__EXERCISE DIRECTIONS__. Retype only what runs from the first line of the records to the line with "return (f(r), f(g), f(b), 1)", inclusive, and no pictures.

__INFORMATION GIVEN__.
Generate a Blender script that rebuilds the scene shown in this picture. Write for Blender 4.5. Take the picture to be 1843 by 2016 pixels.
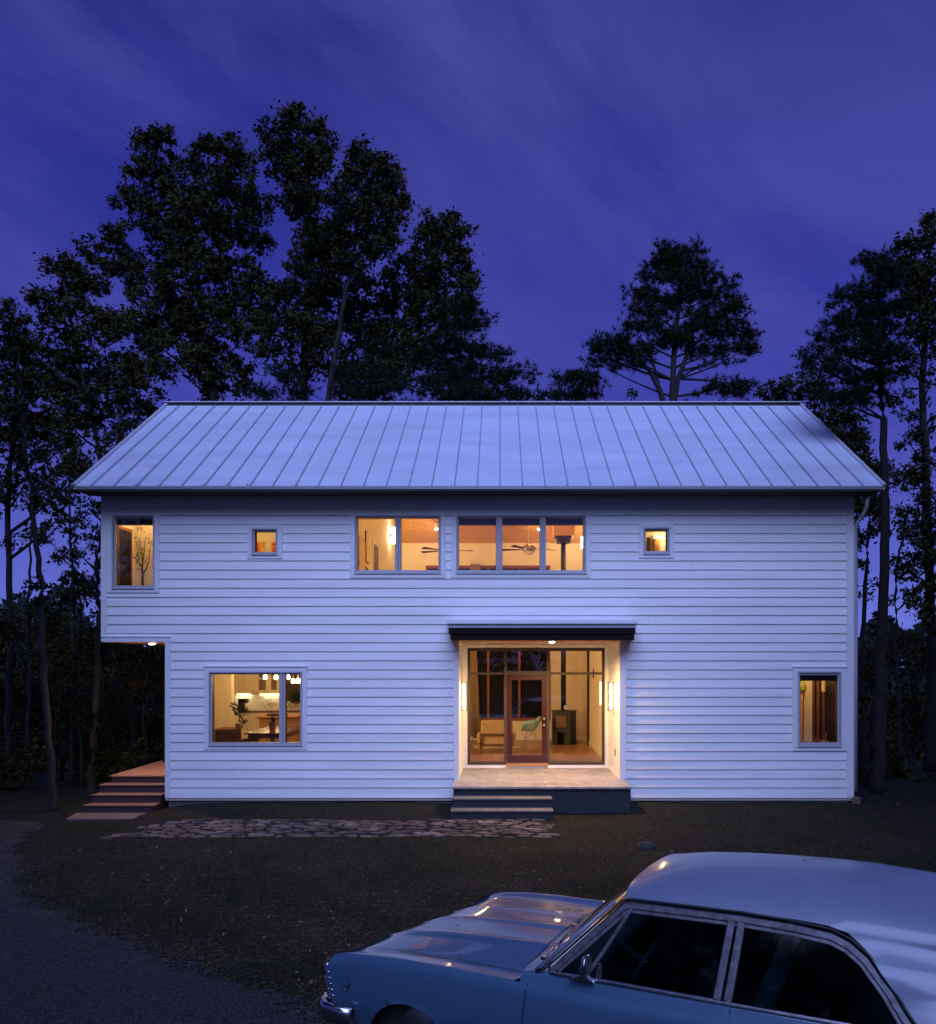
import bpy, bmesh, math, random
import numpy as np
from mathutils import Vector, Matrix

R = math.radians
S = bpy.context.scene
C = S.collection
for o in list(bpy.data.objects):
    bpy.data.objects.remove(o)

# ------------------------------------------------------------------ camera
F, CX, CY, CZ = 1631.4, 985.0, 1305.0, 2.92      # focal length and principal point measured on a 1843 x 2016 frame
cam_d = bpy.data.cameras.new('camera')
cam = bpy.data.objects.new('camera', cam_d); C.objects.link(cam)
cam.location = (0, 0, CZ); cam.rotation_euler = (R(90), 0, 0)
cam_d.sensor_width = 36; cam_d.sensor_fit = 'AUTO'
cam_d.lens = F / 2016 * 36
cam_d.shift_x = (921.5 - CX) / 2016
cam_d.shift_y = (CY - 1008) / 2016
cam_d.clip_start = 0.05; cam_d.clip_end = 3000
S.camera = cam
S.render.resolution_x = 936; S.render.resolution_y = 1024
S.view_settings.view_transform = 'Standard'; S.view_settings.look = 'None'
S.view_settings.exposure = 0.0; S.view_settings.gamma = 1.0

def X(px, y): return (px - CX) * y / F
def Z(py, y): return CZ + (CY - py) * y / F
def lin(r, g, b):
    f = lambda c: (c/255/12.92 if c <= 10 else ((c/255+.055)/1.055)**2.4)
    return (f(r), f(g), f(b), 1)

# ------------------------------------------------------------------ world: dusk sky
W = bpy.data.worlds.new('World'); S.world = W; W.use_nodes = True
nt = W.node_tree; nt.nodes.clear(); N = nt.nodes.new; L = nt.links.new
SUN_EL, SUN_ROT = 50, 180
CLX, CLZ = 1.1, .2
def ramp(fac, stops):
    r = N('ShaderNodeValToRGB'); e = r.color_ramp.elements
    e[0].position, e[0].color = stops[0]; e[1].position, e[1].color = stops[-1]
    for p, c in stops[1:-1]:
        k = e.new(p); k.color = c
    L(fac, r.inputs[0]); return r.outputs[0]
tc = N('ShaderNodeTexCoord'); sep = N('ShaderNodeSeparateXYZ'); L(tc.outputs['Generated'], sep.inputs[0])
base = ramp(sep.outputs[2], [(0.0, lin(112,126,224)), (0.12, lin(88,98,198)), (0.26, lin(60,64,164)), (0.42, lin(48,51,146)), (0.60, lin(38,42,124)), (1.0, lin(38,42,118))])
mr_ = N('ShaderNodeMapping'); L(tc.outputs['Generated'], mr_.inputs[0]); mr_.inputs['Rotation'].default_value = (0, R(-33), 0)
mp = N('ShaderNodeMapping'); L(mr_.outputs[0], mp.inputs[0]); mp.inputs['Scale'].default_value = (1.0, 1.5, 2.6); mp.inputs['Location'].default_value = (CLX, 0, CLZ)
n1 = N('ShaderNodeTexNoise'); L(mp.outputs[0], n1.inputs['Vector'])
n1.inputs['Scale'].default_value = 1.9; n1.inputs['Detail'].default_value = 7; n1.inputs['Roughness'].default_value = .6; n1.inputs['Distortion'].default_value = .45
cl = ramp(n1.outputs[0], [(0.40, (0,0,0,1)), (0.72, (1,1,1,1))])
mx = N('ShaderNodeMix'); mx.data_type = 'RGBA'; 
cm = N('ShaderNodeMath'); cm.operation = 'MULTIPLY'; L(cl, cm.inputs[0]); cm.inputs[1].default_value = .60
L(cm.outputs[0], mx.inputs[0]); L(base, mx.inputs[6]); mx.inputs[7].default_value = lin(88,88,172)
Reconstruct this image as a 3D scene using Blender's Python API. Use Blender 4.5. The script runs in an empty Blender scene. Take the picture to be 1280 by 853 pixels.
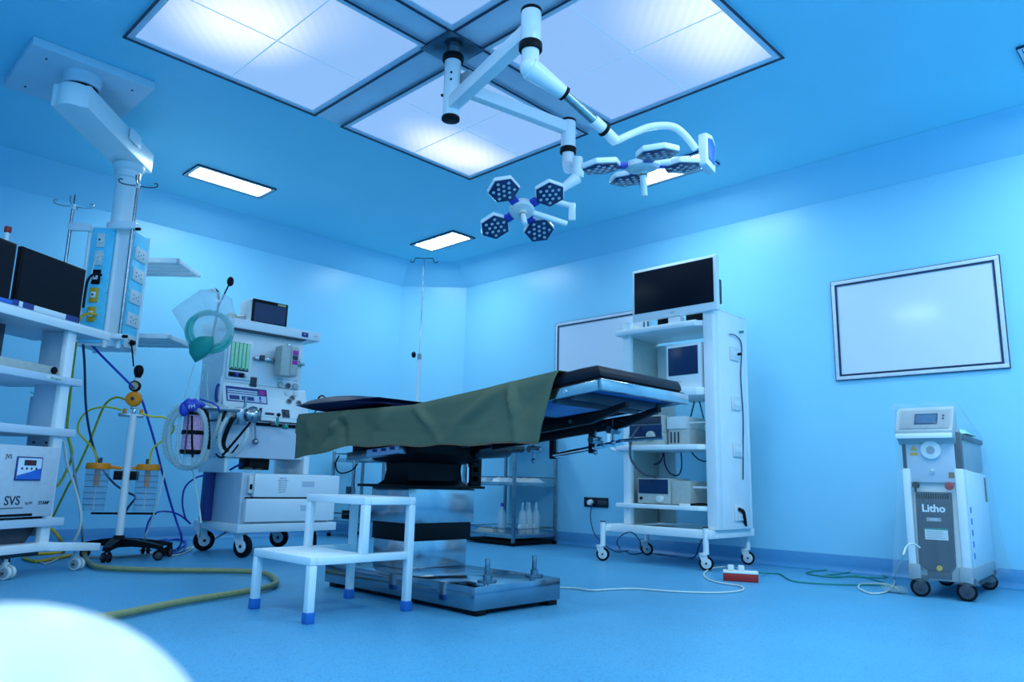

__TASK ANSWER__.
Generate a Blender script that rebuilds the scene shown in this picture. Write for Blender 4.5. Take the picture to be 1843 by 2016 pixels.
import bpy, bmesh, math, random
import numpy as np
from mathutils import Vector, Matrix

R = math.radians
S = bpy.context.scene
C = S.collection
for o in list(bpy.data.objects):
    bpy.data.objects.remove(o)

# ------------------------------------------------------------------ camera
F, CX, CY, CZ = 1631.4, 985.0, 1305.0, 2.92      # focal length and principal point measured on a 1843 x 2016 frame
cam_d = bpy.data.cameras.new('camera')
cam = bpy.data.objects.new('camera', cam_d); C.objects.link(cam)
cam.location = (0, 0, CZ); cam.rotation_euler = (R(90), 0, 0)
cam_d.sensor_width = 36; cam_d.sensor_fit = 'AUTO'
cam_d.lens = F / 2016 * 36
cam_d.shift_x = (921.5 - CX) / 2016
cam_d.shift_y = (CY - 1008) / 2016
cam_d.clip_start = 0.05; cam_d.clip_end = 3000
S.camera = cam
S.render.resolution_x = 936; S.render.resolution_y = 1024
S.view_settings.view_transform = 'Standard'; S.view_settings.look = 'None'
S.view_settings.exposure = 0.0; S.view_settings.gamma = 1.0

def X(px, y): return (px - CX) * y / F
def Z(py, y): return CZ + (CY - py) * y / F
def lin(r, g, b):
    f = lambda c: (c/255/12.92 if c <= 10 else ((c/255+.055)/1.055)**2.4)
    return (f(r), f(g), f(b), 1)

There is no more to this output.